**DATASET SECTION:**
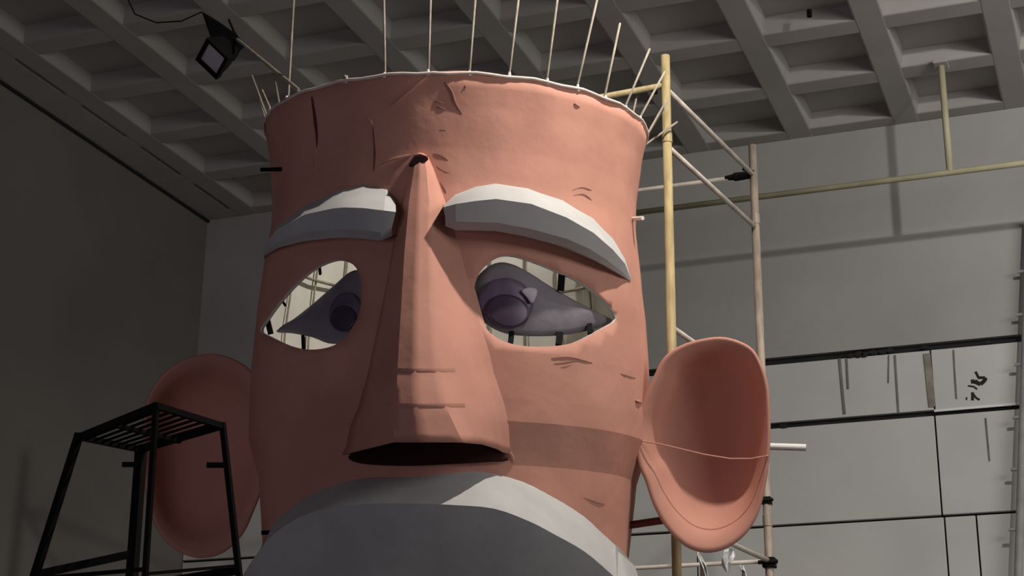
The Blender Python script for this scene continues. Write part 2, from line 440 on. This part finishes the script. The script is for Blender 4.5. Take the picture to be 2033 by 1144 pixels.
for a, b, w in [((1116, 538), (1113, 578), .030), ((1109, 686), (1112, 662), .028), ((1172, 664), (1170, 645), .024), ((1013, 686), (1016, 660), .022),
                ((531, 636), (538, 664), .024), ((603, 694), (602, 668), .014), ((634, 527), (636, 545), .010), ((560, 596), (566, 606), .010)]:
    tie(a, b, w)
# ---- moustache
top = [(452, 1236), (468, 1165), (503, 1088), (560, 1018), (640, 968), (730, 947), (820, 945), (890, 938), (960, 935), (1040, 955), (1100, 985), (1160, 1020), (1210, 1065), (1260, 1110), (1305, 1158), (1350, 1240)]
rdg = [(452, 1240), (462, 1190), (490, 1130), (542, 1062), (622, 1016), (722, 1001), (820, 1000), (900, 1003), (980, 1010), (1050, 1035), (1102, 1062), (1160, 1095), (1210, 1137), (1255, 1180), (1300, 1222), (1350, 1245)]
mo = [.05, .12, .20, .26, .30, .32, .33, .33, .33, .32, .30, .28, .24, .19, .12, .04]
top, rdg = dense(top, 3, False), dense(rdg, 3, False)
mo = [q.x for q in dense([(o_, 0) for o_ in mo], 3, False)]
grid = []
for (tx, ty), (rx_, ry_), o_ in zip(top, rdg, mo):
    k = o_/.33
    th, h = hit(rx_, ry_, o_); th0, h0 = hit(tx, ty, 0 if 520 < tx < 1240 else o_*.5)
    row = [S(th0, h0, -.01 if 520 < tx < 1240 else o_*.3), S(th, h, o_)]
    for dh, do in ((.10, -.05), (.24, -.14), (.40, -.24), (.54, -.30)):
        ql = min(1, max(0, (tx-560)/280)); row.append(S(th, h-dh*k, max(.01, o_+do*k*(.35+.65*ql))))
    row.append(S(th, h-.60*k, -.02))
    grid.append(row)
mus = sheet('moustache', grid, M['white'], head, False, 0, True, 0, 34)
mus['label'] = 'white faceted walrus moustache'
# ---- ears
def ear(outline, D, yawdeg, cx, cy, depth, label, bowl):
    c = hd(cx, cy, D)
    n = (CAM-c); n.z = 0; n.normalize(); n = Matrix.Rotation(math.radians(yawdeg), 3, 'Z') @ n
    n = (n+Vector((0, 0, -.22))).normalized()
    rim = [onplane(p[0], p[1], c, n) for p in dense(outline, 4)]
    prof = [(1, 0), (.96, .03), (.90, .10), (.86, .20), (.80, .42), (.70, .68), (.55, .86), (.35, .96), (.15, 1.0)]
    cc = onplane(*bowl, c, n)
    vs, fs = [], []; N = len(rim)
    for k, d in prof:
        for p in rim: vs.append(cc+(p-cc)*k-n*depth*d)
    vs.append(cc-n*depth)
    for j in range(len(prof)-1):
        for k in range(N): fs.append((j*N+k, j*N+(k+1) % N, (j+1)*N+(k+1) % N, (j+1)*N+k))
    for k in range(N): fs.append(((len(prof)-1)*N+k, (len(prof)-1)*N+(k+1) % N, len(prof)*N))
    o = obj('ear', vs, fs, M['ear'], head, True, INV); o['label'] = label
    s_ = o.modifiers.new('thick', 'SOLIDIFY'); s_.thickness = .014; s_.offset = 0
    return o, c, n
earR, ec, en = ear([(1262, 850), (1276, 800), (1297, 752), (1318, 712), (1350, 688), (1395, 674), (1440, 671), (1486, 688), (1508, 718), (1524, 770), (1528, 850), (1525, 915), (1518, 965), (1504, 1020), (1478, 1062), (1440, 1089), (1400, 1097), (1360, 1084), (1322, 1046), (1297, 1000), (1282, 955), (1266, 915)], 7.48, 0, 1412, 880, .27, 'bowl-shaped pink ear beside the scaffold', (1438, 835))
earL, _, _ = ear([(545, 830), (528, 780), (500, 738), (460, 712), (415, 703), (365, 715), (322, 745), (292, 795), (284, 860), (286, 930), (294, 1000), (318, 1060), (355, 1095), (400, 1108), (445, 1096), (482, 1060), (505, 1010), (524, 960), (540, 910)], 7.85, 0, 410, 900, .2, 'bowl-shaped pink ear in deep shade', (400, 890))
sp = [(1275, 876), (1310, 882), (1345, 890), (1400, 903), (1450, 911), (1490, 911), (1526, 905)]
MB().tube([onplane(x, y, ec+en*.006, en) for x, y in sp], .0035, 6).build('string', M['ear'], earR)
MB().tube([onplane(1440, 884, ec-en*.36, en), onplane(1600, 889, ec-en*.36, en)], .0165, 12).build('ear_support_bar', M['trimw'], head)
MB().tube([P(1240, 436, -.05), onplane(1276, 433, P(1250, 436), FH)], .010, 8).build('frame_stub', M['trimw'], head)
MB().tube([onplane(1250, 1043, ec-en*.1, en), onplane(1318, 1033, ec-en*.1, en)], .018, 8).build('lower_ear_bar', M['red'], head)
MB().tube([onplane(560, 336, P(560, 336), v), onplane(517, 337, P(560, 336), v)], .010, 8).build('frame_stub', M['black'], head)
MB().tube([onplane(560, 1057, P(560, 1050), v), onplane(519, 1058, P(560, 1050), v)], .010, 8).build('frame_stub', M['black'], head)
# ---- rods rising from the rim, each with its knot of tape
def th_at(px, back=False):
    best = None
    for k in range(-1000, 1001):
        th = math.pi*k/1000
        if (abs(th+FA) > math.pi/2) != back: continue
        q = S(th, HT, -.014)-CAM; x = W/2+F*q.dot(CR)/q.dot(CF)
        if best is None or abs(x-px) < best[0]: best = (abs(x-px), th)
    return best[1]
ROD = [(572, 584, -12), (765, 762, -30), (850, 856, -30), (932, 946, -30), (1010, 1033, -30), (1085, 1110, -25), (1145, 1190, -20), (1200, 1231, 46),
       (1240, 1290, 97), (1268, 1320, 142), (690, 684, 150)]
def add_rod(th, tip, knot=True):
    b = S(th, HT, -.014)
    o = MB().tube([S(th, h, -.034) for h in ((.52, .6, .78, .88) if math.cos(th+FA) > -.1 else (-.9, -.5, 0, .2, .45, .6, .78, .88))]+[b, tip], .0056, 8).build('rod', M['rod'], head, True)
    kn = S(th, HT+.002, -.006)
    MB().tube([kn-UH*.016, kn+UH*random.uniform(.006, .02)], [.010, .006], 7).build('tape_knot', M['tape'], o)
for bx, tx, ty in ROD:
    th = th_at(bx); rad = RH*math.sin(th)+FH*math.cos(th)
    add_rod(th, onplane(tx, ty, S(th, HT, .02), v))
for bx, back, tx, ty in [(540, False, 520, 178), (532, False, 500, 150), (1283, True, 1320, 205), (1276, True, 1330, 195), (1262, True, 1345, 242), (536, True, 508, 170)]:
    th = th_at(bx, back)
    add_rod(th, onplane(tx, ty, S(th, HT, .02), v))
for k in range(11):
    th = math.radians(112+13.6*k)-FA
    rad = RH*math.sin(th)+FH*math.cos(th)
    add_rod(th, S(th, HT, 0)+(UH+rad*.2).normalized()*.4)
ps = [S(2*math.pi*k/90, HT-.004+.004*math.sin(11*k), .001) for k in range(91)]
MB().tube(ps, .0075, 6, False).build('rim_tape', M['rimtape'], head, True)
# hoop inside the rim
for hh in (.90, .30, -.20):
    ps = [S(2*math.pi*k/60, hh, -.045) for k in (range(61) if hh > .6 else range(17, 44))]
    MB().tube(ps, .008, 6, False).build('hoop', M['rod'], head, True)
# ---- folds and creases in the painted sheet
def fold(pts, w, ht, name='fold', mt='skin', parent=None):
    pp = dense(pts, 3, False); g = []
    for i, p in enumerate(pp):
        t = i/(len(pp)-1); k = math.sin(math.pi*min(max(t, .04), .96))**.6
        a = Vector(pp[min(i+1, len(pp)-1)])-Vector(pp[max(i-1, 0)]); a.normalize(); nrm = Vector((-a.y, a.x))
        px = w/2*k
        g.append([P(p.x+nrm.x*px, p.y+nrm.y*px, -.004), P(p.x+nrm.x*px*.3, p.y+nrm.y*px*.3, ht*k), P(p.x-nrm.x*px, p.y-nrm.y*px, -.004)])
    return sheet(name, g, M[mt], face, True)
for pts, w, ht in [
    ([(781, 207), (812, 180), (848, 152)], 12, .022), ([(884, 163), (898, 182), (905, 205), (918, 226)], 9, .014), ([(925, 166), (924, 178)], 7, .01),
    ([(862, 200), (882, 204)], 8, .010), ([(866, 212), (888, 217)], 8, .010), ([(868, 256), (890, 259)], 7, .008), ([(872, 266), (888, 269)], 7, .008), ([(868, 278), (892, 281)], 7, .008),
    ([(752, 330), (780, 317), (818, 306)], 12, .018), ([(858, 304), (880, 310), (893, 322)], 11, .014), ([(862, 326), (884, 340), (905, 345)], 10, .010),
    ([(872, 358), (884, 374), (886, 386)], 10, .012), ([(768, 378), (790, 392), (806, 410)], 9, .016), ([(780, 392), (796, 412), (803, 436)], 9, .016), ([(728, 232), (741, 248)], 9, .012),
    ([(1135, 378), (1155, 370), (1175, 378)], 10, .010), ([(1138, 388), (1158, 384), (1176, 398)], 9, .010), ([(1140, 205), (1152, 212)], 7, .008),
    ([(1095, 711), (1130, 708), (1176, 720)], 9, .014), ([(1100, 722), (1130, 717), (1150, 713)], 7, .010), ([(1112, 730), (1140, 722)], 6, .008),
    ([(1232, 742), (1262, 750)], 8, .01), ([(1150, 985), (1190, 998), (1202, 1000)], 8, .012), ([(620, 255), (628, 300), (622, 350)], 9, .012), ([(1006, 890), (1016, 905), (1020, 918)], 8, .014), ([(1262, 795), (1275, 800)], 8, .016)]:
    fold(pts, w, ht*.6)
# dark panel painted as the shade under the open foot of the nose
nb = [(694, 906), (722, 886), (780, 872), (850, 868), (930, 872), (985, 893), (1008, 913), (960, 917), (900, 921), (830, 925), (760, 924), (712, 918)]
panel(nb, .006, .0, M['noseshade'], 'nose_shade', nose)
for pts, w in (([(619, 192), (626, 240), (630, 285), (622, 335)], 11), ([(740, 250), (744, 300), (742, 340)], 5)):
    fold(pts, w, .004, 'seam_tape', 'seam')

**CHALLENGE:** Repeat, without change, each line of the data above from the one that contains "924), (712, 918)]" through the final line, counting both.

**RESPONSE FOR THIS EXERCISE:**
nb = [(694, 906), (722, 886), (780, 872), (850, 868), (930, 872), (985, 893), (1008, 913), (960, 917), (900, 921), (830, 925), (760, 924), (712, 918)]
panel(nb, .006, .0, M['noseshade'], 'nose_shade', nose)
for pts, w in (([(619, 192), (626, 240), (630, 285), (622, 335)], 11), ([(740, 250), (744, 300), (742, 340)], 5)):
    fold(pts, w, .004, 'seam_tape', 'seam')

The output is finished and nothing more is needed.